There are more female directors and more women’s parts. There are more shows, higher quotas for Harvard students and fewer overall auditioners, say production teams. There’s a increased emphasis on both student-written and space-specific work. And through extensive publicity, the HRDC board hopes to attract a more diverse group of auditioners to tryouts.

These changes come in the wake of complaints last season by Harvard students who feel they were shut out of roles because of the large numbers of non-Harvard actors who auditioned and were cast.

Finding a Role

While limited numbers of female roles have caused tension in past seasons, this round of Common Casting promises more places for women both on and off the stage.

The number of leading female parts has risen. Emily J. Carmichael ’04, who is directing a play she wrote called Stopover, will cast four main roles, all women. Both shows on the Mainstage—the largest and most challenging space on campus—are looking for 12 men and 8 women.

In addition, of the 25 spring shows participating in Common Casting, 10 will be directed or co-directed by women. Four of the seven regular-season Experimental Theater shows—up from two last fall—and one of the two Mainstage shows will have female directors as well.

“There are a lot of really strong women’s roles this time,” says the HRDC’s publicity coordinator Michael M. Donahue ’05.

Donahue pointed to the increase as one of the reasons that the process has progressed much more smoothly this week.

Actors will also find new opportunities this season at the American Repertory Theater (ART), which is auditioning undergraduates for roles in its production of Ulysses.

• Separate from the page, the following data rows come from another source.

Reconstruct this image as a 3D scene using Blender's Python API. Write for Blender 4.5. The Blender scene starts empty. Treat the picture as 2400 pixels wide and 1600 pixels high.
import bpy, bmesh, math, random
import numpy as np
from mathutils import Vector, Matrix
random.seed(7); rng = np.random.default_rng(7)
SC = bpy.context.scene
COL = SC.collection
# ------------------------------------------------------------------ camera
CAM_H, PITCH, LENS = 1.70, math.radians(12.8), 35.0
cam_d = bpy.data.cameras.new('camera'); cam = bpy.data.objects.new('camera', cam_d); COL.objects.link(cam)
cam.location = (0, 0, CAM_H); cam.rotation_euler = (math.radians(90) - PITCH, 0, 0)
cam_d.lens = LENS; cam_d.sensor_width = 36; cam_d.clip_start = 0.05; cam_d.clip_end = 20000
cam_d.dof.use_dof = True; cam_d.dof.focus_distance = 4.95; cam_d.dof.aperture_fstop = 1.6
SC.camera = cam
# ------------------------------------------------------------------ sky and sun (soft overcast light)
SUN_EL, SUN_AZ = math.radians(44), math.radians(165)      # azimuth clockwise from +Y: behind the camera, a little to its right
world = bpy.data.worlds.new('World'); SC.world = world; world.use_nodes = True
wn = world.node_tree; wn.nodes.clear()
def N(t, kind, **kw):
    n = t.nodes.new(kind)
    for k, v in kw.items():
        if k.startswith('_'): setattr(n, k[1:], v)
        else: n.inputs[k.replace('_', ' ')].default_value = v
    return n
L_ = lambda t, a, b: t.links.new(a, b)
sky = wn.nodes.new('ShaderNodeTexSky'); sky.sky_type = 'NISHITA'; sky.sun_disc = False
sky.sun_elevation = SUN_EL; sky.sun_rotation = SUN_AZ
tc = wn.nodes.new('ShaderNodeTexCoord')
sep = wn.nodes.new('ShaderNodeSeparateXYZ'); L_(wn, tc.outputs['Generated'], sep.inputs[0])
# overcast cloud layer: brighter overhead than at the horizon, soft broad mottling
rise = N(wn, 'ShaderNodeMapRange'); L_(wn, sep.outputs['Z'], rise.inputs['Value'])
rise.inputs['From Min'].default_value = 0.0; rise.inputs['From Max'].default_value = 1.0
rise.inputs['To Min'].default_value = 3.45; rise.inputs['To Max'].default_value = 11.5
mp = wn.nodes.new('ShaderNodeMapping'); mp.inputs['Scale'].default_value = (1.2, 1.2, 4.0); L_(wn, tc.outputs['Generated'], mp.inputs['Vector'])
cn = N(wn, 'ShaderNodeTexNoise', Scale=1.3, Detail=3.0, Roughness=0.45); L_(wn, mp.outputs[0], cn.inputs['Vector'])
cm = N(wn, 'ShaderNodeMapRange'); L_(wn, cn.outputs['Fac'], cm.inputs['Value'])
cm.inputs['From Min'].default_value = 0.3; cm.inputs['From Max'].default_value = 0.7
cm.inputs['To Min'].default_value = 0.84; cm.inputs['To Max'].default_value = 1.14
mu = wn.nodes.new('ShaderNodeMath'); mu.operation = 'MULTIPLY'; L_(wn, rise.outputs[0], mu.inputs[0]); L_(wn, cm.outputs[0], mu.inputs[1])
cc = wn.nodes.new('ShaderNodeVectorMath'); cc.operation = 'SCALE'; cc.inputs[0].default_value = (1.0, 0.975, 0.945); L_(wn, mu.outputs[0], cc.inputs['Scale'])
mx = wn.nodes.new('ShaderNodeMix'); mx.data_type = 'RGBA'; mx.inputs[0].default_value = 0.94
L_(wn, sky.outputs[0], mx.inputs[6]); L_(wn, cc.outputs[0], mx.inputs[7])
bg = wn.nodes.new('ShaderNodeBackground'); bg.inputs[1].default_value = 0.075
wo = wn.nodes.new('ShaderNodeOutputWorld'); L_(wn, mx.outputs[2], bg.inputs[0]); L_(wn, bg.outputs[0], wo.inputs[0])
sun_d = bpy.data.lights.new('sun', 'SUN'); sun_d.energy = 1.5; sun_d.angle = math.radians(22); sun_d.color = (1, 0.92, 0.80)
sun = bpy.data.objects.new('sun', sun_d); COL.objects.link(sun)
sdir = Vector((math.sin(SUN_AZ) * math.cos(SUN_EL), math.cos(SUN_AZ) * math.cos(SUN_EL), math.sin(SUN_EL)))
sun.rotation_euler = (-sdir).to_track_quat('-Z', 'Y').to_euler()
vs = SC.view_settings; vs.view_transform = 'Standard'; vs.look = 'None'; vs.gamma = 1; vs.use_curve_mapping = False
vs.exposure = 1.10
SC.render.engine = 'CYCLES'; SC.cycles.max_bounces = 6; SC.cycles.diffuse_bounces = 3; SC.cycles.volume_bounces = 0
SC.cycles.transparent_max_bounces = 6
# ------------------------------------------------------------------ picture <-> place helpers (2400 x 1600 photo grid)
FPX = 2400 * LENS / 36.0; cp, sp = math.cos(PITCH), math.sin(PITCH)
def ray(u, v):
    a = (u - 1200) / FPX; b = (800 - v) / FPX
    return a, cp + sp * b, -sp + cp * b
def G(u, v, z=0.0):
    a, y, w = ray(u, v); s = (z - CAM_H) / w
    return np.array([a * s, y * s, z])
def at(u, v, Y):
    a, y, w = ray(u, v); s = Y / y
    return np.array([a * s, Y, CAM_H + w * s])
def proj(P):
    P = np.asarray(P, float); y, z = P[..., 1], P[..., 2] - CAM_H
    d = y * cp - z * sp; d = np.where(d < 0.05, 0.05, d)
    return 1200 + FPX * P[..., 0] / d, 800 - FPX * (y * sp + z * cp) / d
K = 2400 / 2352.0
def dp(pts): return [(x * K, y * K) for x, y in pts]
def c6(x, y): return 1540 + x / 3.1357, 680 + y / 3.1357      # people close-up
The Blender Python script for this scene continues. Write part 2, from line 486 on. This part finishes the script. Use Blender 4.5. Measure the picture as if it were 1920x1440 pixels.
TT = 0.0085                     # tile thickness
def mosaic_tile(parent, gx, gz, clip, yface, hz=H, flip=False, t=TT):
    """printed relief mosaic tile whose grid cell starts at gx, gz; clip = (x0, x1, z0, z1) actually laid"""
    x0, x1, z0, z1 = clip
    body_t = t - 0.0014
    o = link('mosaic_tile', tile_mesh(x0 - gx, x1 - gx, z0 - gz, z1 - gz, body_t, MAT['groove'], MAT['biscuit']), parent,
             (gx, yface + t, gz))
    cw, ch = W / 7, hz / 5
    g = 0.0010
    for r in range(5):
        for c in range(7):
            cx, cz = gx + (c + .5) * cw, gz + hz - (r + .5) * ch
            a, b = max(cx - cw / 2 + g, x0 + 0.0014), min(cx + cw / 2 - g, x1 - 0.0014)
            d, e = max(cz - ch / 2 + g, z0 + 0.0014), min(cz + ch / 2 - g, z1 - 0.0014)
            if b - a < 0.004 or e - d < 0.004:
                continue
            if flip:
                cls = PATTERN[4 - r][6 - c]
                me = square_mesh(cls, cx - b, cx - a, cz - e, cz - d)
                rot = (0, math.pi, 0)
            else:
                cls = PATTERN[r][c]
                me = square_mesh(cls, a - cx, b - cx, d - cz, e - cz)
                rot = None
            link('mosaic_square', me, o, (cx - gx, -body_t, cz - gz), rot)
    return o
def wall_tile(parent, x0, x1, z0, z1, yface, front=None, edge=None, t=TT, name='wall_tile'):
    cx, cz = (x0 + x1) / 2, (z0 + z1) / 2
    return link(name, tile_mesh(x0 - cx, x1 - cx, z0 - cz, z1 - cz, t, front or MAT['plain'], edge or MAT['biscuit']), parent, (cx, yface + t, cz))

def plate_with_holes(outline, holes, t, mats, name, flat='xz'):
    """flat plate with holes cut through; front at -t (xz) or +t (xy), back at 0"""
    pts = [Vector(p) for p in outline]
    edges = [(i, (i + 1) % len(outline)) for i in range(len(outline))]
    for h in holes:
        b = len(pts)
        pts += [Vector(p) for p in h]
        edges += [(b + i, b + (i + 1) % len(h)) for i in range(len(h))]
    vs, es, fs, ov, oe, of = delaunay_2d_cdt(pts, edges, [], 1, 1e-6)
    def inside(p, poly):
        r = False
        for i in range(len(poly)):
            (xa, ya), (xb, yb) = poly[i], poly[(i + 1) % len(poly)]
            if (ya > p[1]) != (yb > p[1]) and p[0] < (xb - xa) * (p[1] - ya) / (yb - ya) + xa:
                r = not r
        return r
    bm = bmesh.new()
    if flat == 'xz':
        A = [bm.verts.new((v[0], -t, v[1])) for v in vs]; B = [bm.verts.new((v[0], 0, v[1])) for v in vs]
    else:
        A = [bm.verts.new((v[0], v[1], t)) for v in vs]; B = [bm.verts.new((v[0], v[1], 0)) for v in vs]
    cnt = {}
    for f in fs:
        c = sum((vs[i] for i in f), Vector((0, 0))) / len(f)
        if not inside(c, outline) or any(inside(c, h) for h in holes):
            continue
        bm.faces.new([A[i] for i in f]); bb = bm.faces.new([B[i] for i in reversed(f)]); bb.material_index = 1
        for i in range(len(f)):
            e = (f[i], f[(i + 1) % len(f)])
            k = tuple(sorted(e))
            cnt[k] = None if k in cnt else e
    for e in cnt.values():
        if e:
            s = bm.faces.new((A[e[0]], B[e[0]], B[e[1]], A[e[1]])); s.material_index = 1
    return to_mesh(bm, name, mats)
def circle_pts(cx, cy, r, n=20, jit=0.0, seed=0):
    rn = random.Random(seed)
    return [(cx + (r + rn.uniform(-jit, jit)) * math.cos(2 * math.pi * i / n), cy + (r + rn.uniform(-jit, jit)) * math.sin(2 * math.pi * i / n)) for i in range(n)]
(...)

“It’s not the habit of the ART to invite undergraduates to audition for its plays,” says HRDC President Ben D. Margo ’03-’04, who is also a Crimson editor. “It’s a nice opportunity to have the new director of the ART bringing in students for that.”

Pushing New Horizons

This season will also afford increased opportunities for student writers. Along with Carmichael, Shelby J. Braxton-Brooks ’03, Ellenor J. Honig ’04 and Dan J. Poston ’04 will direct their own plays and Joy B. Fairfield ’03 will direct HouseBreakHeart, a play she adapted from George Bernard Shaw’s Heartbreak House.

And directors are finding new and strange locations in which to stage their shows. The Tempest will be performed in the Winthrop House Courtyard. Jeremy R. Funke ’04 will direct Hamlet at the First Church in Cambridge, Congregational.

“We’re seeing some nice work in new settings,” says HRDC Campus Liaison Johanna S. Karlin ’05.

Donahue says that the HRDC has gone to great lengths to make sure the campus and city know about Common Casting.

“We’re trying to promote Common Casting outside the usual, established ‘theater community,’” says Donahue. “We’ve been tabling in Annenberg and sending e-mails to large student groups. We basically looked through the entire Harvard website.”

He added that there has been an extra push to try to recruit Latino students, in part because the Mainstage production of Richard III will be set at the time of the fall of the Aztec Empire, with Richard mirroring Moctezuma.

Margo said that the HRDC is reaching out to all ethnic groups on campus.

“The more diverse groups like that we can get into Common Casting, the more we can get those demographics on stage,” Margo says.

Another new aspect of Common Casting this season—which has caused problems for at least one show—is an amendment to the HRDC Constitution passed in December. 60 percent of roles in HRDC-sponsored shows must now be filled by Harvard associates.

Kathy M. Bencowitz ’03, who is directing the Mainstage production of Chess, says that she simply has not seen enough Harvard students to fill the spots in her show.

“Part of what we talked about a lot when we were changing the rule was that it was going to hurt large shows,” said Bencowitz. “This is a large musical. The parts are there, I’d love to give them to Harvard people. I can’t cast people who don’t audition.”

She says that Cabaret saw 200 people during that season’s Common Casting. As of last night, she had auditioned about 60, less than half of whom have been from Harvard.